*DATASET EXCERPT*
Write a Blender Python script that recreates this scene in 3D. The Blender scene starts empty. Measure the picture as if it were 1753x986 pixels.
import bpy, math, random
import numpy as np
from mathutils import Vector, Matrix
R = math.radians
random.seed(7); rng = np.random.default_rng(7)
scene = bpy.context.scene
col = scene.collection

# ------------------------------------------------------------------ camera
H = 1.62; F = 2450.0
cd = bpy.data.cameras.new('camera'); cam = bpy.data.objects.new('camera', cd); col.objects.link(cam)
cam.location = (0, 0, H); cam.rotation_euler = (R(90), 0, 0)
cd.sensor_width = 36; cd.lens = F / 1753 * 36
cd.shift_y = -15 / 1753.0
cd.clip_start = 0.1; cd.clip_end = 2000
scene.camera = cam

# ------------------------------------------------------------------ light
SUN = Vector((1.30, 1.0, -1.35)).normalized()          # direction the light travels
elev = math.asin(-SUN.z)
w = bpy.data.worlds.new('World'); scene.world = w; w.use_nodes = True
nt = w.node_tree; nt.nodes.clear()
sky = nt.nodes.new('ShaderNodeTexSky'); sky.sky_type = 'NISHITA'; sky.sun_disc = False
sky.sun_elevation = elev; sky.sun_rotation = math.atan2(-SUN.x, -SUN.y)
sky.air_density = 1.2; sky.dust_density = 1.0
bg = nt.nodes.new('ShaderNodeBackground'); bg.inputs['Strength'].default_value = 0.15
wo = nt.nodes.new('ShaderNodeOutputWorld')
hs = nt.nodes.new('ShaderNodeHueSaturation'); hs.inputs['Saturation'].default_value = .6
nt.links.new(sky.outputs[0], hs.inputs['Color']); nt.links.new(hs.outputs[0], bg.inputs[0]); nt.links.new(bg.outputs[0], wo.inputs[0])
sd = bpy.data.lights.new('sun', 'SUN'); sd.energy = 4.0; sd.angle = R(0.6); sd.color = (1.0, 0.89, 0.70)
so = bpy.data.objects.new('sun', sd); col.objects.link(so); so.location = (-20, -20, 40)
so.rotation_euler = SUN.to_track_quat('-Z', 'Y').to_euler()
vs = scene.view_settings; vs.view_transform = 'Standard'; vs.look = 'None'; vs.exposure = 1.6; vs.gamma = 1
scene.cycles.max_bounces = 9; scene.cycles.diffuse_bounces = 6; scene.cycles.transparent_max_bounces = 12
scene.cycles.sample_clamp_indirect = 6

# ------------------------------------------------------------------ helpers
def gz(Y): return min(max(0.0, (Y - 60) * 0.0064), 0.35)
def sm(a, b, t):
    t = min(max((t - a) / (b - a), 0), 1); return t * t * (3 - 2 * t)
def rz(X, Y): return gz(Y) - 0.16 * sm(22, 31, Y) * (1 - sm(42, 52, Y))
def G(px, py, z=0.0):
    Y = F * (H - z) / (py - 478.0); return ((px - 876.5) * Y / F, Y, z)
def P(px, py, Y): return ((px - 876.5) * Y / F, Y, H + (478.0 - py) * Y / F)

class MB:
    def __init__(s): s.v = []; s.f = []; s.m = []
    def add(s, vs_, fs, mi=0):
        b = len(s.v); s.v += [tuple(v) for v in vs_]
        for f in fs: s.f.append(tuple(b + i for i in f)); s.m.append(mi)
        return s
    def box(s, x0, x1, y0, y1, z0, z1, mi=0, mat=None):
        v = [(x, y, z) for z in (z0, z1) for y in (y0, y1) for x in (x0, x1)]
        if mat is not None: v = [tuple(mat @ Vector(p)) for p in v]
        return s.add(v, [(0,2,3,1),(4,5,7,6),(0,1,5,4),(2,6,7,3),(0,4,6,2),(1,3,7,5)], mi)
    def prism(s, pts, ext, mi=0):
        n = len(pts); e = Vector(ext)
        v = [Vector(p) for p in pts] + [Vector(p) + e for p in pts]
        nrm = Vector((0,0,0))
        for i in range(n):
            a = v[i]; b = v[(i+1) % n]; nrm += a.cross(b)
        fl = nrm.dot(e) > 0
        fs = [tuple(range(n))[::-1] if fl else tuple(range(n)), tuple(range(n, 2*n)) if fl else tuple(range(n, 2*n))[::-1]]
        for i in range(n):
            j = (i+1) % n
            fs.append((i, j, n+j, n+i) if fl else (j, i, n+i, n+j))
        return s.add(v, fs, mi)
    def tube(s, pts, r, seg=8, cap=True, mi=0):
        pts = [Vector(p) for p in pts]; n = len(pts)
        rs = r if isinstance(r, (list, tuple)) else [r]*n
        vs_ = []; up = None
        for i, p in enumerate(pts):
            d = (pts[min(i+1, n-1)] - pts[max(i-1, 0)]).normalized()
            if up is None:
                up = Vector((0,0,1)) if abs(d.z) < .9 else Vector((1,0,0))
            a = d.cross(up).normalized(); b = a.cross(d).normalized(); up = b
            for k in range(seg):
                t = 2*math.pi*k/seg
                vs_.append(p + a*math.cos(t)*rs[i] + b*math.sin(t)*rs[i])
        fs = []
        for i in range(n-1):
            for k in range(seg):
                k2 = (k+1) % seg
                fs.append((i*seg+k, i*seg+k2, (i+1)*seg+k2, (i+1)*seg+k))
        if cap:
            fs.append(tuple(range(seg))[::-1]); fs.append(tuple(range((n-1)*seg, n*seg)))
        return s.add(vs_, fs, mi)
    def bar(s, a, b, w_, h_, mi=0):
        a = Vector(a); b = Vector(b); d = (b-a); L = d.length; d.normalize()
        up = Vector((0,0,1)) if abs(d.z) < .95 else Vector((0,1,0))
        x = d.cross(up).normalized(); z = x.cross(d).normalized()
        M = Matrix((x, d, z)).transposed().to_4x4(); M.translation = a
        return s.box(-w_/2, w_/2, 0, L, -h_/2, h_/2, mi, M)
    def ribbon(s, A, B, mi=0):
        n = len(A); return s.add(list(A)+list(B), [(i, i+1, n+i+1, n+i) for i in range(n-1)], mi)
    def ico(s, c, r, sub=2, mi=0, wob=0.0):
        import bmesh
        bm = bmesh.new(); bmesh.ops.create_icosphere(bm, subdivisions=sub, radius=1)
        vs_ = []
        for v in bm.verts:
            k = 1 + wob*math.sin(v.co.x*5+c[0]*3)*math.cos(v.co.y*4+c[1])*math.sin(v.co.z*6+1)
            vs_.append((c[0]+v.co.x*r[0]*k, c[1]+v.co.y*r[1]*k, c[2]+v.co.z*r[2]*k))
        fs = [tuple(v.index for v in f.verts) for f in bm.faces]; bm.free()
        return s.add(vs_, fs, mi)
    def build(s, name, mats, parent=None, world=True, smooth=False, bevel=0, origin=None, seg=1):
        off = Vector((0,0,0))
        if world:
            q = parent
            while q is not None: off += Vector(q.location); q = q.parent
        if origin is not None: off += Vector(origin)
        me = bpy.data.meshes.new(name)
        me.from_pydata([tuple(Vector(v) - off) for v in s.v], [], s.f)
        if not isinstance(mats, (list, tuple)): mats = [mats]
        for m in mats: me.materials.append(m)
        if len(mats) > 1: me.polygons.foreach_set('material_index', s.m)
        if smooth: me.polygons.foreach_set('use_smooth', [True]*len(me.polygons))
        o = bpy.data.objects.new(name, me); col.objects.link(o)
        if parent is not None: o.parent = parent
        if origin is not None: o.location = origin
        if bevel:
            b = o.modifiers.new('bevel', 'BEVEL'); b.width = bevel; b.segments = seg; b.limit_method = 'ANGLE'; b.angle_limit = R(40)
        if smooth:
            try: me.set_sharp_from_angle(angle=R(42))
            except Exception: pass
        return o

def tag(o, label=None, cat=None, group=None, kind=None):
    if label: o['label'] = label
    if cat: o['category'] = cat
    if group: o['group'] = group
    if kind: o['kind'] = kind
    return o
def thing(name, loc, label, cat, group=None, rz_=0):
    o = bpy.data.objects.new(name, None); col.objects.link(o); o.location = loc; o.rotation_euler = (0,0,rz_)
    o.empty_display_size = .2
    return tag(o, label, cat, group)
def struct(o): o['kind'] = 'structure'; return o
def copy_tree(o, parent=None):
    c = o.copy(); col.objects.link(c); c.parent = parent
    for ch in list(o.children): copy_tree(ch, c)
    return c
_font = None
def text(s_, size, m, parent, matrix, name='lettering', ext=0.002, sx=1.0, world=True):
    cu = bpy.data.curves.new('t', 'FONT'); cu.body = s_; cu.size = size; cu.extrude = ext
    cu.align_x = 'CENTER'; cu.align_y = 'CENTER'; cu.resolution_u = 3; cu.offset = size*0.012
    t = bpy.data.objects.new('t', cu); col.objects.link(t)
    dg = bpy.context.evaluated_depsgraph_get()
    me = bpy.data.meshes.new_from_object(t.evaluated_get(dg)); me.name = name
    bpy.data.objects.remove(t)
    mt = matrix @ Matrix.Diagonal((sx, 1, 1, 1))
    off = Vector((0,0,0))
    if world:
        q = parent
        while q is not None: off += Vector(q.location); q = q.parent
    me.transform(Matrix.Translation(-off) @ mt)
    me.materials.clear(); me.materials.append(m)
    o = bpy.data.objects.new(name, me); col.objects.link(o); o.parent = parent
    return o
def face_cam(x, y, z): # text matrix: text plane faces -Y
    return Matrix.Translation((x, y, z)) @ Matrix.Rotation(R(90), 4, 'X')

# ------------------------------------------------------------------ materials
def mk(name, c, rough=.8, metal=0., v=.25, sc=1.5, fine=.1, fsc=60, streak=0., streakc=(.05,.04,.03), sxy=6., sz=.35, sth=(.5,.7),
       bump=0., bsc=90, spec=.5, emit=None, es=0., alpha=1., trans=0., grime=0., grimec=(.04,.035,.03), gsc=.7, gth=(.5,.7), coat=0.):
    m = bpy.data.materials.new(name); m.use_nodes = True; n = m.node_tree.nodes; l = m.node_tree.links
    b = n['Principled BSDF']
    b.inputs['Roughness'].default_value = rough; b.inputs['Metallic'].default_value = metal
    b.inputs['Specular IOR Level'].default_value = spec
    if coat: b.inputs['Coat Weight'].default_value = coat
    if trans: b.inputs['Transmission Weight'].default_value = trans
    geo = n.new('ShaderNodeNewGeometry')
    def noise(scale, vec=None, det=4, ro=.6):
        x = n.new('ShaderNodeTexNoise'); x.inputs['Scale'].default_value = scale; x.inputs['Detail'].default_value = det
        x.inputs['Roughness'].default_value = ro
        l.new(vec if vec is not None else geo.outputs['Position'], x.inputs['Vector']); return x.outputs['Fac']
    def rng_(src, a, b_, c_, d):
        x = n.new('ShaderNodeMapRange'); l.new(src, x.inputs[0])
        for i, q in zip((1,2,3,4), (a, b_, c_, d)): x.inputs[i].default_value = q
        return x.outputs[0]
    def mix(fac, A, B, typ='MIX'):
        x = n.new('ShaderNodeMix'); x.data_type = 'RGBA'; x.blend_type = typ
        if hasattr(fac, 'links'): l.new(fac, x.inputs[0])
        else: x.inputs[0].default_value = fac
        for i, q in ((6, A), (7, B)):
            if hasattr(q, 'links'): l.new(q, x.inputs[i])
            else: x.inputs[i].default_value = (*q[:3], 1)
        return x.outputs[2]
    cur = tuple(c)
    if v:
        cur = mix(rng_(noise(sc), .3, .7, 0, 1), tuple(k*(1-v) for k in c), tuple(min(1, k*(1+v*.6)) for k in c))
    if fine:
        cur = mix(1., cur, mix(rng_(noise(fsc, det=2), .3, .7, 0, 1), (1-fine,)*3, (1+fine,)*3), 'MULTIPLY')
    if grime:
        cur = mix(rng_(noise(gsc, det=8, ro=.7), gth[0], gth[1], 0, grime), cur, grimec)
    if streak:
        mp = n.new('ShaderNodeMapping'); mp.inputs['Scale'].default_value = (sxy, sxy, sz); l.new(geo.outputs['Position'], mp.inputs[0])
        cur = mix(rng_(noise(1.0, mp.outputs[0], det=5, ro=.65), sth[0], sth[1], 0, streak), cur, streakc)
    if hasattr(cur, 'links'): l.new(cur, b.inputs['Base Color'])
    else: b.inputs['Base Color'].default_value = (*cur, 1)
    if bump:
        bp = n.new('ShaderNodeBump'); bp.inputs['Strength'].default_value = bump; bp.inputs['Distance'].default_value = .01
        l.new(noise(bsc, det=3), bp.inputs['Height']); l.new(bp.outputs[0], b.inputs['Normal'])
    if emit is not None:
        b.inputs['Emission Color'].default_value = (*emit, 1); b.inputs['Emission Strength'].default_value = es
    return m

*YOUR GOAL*
Quote the listing word for word from its first line through the line in which "col = scene.collection" appears.

*ANSWER IN FULL*
Write a Blender Python script that recreates this scene in 3D. The Blender scene starts empty. Measure the picture as if it were 1753x986 pixels.
import bpy, math, random
import numpy as np
from mathutils import Vector, Matrix
R = math.radians
random.seed(7); rng = np.random.default_rng(7)
scene = bpy.context.scene
col = scene.collection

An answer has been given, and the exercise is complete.